2012-07-10 Thread Smart Weblications GmbH
Am 10.07.2012 07:45, schrieb Kristofer:
> Very short answer to this.
> 
> It can work if you direct all email requests for a particular mailbox to a
> single machine. You need to avoid locking between servers as much as possible.
> 
> Messages will need to be indexed, period.  Or else your life will suck.
> 
> Dovecot has a nice writeup on this type of thing; not Ceph specific, but NFS
> related..it can be extrapolated to Ceph or any distributed storage:
> http://wiki.dovecot.org/NFS


>>
>>   - each mail message is a rados object, and immutable.
>>   - each mailbox is an index of messages, stored in a rados object.
>> - the index consists of omap records, one for each message.
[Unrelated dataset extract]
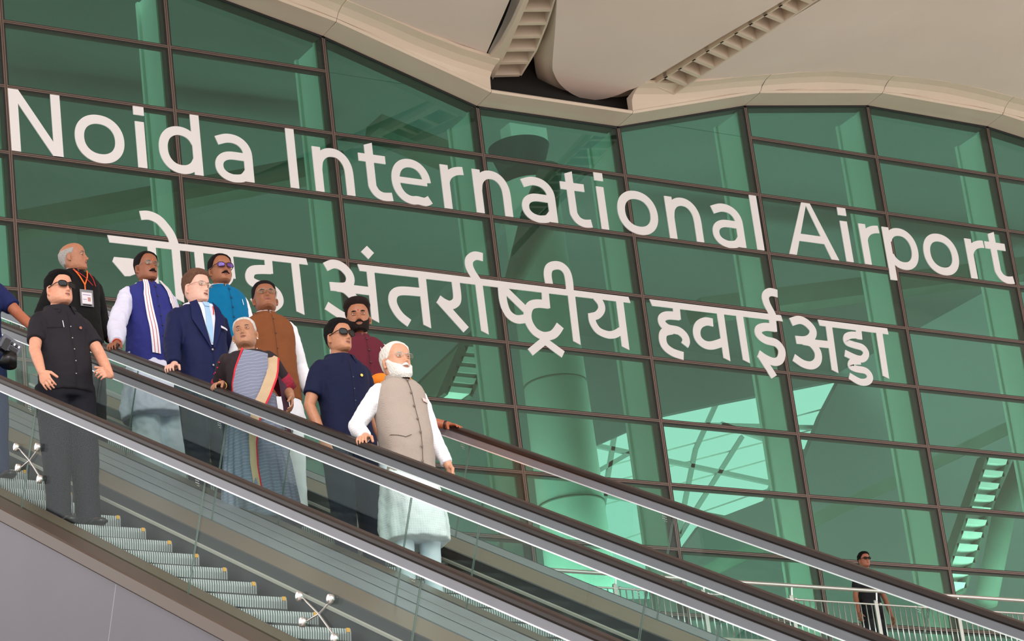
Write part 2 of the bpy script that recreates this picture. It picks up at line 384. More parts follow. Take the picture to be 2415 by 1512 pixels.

>> - the key is some unique id
>> - the value is a copy of (a useful subset of) the message headers
>>
>> This has a number of nice properties:
>>
>>   - you can efficiently list messages in the mailbox using the omap
>> operations
>>   - you can (more) efficiently search messages (everything but the message
>> body) based on the index contents (since it's all stored in one object)
>>   - you can efficiently grab recent messages with the omap ops (e.g., list
>> keys > last_seen_msgid)
>>   - moving messages between folders involves updating the indices only; the
>> messages objects need not be copied/moved.
>>   - no metadata bottleneck: mailbox indices are distributed across the
>> entire cluster, just like the mail.
>>   - all the scaling benefits of rados for a growing mail system.
>>
>> I don't know enough about what exactly the mail storage backends need to
>> support to know what issues will come up.  Presumably there are several.
>> E.g., if you delete a message, is the IMAP client expected to discover
>> that efficiently?  And do the mail storage backends attempt to do it
>> efficiently?
>>
>> This also doesn't solve the problem of efficiently indexing/searching the
>> bodies of messages, although I suspect that indexing could be efficiently
>> implemented on top of this scheme.
>>
>> So, a non-trivial project, but probably one that can be prototyped without
>> that much pain, and one that would perform and scale drastically better
>> than existing solutions I'm aware of.
>>
>> I'm hoping there are some motivated hackers lurking who understand the
>> pain that is maildir/mail infrastructure...
>>

Maybe another idea which could be done with few effort would be to mostly reuse
the code from dbmail and make a cephmail version out of it.